4.              Permission to appeal was granted by First-tier Tribunal Judge Robertson in a decision dated 18 th September 2019. The judge noted that as at the date of the hearing the Appellant and her husband had a 2-year-old British national son. There had been no mention of the best interests of the Appellant's son in the proportionality assessment and no mention of the Appellant's child at all in the decision. It was not known if any evidence was tendered although there was mention of the son in the Sponsor's and Appellant's joint witness statement. Permission to appeal was granted on the basis that the grounds were arguable.

5.              Thus, the matter came before me on the above date.

6.              Before me it was accepted by the Home Office that there was a British national son.

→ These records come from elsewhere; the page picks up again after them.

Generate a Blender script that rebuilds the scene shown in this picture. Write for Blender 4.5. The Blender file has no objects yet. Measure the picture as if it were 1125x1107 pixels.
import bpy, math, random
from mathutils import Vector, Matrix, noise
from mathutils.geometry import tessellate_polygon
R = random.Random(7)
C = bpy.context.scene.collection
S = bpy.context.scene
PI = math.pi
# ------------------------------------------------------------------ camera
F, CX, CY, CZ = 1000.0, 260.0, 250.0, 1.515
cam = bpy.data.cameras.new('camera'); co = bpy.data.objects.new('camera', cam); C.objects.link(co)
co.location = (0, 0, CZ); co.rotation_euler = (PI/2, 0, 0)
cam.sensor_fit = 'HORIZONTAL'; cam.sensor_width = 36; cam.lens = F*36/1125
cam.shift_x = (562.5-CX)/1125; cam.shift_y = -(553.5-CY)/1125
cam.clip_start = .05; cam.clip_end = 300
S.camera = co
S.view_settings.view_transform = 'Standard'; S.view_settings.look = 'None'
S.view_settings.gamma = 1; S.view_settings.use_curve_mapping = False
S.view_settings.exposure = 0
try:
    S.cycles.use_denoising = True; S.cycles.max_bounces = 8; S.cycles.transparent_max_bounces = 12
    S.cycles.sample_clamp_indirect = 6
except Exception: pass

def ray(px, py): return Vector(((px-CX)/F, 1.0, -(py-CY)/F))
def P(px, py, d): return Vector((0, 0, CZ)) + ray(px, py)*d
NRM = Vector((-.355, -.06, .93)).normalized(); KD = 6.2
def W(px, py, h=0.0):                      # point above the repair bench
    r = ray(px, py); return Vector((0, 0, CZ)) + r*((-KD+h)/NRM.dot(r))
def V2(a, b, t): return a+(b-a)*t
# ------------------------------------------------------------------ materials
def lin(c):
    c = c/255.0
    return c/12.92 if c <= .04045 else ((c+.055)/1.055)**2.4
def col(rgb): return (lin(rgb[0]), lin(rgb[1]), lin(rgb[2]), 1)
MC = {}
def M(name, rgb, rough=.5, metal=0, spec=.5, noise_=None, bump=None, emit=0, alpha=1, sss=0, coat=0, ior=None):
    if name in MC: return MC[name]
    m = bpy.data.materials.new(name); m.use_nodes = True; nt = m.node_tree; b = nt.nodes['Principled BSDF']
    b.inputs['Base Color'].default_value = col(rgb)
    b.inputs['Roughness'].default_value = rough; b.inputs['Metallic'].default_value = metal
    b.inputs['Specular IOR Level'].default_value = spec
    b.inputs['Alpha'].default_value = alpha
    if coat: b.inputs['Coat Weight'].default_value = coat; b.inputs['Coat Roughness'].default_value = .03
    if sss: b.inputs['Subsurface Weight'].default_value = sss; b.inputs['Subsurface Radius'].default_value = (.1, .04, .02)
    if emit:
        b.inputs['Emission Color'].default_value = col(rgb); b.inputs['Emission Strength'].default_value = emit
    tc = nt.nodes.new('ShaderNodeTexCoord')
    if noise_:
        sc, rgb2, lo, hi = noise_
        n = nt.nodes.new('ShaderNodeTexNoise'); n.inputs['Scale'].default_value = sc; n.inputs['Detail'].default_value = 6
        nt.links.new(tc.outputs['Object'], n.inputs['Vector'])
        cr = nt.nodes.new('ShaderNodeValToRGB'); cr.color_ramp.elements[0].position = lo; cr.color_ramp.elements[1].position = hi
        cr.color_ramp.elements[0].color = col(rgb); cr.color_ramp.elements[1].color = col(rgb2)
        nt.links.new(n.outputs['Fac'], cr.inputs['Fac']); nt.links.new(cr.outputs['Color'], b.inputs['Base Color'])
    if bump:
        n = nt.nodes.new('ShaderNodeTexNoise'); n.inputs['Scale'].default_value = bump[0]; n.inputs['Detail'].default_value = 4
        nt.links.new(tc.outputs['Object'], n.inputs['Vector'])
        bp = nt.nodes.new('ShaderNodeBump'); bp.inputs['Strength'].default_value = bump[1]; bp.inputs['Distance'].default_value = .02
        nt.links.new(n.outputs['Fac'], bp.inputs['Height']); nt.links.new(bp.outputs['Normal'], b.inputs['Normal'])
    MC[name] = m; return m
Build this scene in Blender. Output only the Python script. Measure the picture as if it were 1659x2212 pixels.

7.              Mrs Mughal said that there was an error of law in the judge failing to consider the fact that there was a British child; as such the decision should be set aside and remitted to the First-tier Tribunal where the whole issue of the earnings and the best interests of the child could be properly ventilated and considered.

8.              For the Home Office Ms Everett said she had some sympathy with the grounds because the judge had not dealt with the issue that there was a British citizen child. Nevertheless, it was arguable that there was no material error of law and no error of law in the judge's finding on the financial resources of the Sponsor. If the case had to be remitted it should be remitted purely on Article 8 grounds.

9.              I reserved my decision.

Conclusions

10.          The difficulty with this case is the way the judge has dealt with the Article 8 claim of the Appellant. The decision is a brief one and the judge said, in all the circumstances, that there were no exceptional circumstances from the facts before him. As he noted in paragraph 3 of his decision there was a son born in United Kingdom on 4 th April 2016. Before me it was accepted that the child was British which necessarily reflected the findings set out in the refusal letter that the Appellant had a genuine and subsisting relationship with a British partner.

11.          It was therefore incumbent upon the judge to take onboard the proposition that Article 8 had to embrace the consideration of the child's best interests as a primary consideration which he manifestly failed to do.

12.          It has to be said that the joint witness statement of the Appellant and her partner is particularly brief and limited in its terms and the judge was not assisted by that. Nevertheless, there was a material error in law in not dealing fully with the Article 8 claim which was at least made to the judge if in rather weak terms.

13.          The decision is plainly not safe because the reasoning is inadequate and the decision must therefore be set aside. Mrs Mughal sought no more than a remit to the First-tier Tribunal which, in all the circumstances, seems to me to be an appropriate disposal to the appeal before me. While I have some sympathy for the Home Office position that the findings of the judge in relation to the financial aspects should be kept intact, I think it better, in all the circumstances and given the significant error made by the judge, for there to be a fresh look at this case and to allow the appeal to be properly presented to the judge (not Judge Devittie) on the next occasion.

14.          I am therefore setting aside the decision of the First-tier Tribunal in its entirety. No. findings of the First Tier Tribunal are to stand. Under Section 12(2)(b)(i) of the 2007 Act and of Practice statement 7.2 the nature and extent of the fact-finding necessary for the decision to be remade is such that it is appropriate to remit the case to the First-tier Tribunal.

 

Notice of Decision

15.          The making of the decision of the First-tier Tribunal did involve the making of an error on a point of law.

16.          I set aside the decision.

17.          I remit the appeal to the First-tier Tribunal.

18.          There is no need for an anonymity order.